MOSCOW -- A leading member of the Russian punk protest band Pussy Riot has been fined for evading community service.
A court in Moscow on July 11 ordered Maria Alyokhina to pay a fine of 400,000 rubles ($6,500).
In April, a Moscow court ordered Alyokhina to perform 100 hours of community service for participating in an unauthorized protest against Russia's ban on the messaging app Telegram.
Earlier that month, Alyokhina and other activists threw paper planes -- Telegram's logo -- at the headquarters of the Federal Security Service (FSB) in Moscow's Lubyanka Square.
The demonstrators were charged with violating regulations on public gatherings.
Russian media regulator Roskomnadzor started blocking access to Telegram on April 16, following a court ruling against the popular messaging app days earlier.
The move to block Telegram has deepened concerns that the government is seeking to close avenues for dissent after President Vladimir Putin secured a new six-year term following elections in March.

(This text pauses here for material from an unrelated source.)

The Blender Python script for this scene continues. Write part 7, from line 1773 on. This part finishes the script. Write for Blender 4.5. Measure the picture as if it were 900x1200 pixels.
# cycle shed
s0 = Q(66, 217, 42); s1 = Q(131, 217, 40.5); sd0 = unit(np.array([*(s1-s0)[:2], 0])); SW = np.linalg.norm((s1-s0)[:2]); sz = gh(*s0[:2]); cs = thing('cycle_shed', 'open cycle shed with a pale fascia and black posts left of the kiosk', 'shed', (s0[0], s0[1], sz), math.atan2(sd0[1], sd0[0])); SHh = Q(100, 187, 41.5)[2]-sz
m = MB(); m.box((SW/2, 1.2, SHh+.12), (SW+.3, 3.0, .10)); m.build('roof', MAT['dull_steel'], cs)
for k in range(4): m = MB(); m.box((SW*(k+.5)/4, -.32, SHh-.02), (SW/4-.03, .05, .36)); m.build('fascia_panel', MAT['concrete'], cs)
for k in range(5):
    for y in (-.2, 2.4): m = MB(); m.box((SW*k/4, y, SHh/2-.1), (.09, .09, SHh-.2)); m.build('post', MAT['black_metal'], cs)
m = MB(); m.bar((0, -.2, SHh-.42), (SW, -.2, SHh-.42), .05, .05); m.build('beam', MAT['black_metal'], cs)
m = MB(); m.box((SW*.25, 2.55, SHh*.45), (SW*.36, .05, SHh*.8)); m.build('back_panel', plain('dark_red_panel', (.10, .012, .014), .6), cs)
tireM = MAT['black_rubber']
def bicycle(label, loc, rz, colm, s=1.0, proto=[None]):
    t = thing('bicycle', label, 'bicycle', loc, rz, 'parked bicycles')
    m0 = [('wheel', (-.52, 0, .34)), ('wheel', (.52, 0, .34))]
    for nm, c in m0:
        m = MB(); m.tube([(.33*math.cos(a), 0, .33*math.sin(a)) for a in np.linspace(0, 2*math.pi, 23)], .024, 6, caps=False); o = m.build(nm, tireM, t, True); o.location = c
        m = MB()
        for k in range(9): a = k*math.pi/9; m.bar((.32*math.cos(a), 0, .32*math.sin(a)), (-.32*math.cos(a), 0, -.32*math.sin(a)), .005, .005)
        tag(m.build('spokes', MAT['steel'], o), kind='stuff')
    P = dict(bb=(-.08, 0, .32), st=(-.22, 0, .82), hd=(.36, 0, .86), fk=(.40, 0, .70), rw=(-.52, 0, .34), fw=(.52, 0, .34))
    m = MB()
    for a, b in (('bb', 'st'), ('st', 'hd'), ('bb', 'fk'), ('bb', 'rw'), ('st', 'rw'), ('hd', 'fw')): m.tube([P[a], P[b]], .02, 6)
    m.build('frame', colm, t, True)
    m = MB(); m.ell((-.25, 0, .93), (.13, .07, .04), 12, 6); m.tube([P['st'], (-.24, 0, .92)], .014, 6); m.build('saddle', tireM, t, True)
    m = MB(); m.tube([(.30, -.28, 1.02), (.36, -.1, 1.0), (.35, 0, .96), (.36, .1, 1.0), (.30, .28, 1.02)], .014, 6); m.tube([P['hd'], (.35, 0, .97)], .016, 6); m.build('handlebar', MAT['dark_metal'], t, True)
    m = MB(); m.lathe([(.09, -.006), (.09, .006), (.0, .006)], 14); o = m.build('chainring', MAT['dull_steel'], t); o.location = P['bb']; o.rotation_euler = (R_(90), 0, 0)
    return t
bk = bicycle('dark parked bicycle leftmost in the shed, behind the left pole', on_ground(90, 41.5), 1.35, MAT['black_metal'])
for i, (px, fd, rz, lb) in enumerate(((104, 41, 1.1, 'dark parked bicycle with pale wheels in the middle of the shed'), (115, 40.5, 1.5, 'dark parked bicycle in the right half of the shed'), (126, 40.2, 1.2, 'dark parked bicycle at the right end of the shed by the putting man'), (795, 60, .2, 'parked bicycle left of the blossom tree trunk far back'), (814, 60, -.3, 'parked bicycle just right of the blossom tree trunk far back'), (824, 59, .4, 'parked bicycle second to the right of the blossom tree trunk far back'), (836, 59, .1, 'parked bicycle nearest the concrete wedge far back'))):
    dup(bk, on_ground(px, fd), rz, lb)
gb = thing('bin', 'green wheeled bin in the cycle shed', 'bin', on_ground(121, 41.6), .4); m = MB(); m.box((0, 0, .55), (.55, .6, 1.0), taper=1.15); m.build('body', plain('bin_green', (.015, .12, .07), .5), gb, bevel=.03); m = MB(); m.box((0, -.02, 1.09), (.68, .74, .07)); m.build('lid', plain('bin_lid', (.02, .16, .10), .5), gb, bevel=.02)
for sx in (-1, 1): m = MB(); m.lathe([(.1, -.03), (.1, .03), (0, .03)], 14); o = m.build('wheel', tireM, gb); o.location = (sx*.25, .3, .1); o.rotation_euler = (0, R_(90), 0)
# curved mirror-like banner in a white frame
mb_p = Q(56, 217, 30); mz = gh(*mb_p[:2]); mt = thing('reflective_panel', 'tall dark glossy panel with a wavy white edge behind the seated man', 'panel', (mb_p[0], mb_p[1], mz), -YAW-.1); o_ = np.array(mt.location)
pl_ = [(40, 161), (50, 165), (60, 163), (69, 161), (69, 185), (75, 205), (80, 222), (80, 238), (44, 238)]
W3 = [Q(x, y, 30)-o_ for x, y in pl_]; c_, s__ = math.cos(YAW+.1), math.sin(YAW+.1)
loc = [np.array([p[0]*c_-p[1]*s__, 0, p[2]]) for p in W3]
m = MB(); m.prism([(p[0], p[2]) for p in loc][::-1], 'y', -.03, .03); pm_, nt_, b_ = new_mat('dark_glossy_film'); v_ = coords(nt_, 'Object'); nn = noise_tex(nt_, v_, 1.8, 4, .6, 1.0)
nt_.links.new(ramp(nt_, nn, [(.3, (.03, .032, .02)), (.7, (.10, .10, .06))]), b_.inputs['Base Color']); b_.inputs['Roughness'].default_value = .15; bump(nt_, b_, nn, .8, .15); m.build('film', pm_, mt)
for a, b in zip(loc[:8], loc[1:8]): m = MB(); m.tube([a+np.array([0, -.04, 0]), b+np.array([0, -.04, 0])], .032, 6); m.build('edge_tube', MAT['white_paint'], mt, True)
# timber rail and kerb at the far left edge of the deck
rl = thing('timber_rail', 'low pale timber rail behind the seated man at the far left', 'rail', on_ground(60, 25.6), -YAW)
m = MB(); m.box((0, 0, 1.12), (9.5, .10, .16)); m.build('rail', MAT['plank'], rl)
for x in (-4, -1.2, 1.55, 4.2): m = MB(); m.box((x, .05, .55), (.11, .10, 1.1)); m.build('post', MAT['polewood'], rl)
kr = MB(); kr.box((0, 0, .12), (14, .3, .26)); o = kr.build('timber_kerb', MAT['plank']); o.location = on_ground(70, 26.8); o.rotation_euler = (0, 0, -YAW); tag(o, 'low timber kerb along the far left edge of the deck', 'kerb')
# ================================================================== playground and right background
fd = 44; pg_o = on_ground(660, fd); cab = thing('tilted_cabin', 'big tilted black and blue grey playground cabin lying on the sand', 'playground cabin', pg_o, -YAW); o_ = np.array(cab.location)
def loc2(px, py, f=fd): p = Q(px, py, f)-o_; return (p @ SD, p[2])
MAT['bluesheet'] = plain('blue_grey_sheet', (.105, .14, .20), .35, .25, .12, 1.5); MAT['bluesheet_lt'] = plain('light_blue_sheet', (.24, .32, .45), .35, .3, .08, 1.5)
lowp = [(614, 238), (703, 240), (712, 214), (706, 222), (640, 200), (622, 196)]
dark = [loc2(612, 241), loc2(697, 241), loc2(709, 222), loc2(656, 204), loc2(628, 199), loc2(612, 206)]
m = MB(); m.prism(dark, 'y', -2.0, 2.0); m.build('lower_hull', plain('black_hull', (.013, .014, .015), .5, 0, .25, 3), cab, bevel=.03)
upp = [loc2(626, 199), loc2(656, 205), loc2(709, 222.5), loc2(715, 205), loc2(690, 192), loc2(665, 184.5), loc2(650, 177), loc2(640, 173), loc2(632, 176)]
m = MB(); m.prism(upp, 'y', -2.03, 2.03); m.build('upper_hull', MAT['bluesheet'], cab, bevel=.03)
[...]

Pussy Riot came to prominence in 2012, when Alyokhina and two other women were convicted of "hooliganism motivated by religious hatred" for a stunt in which band members burst into Moscow's Christ the Savior Cathedral and sang a "punk prayer" against Putin, who was prime minister and campaigning for his return to the presidency at the time.
Alyokhina and bandmate Nadezhda Tolokonnikova were close to the end of their two-year prison sentences when they were freed in December 2013, under an amnesty they dismissed as a propaganda stunt to improve Putin's image ahead of the 2014 Sochi Winter Olympics.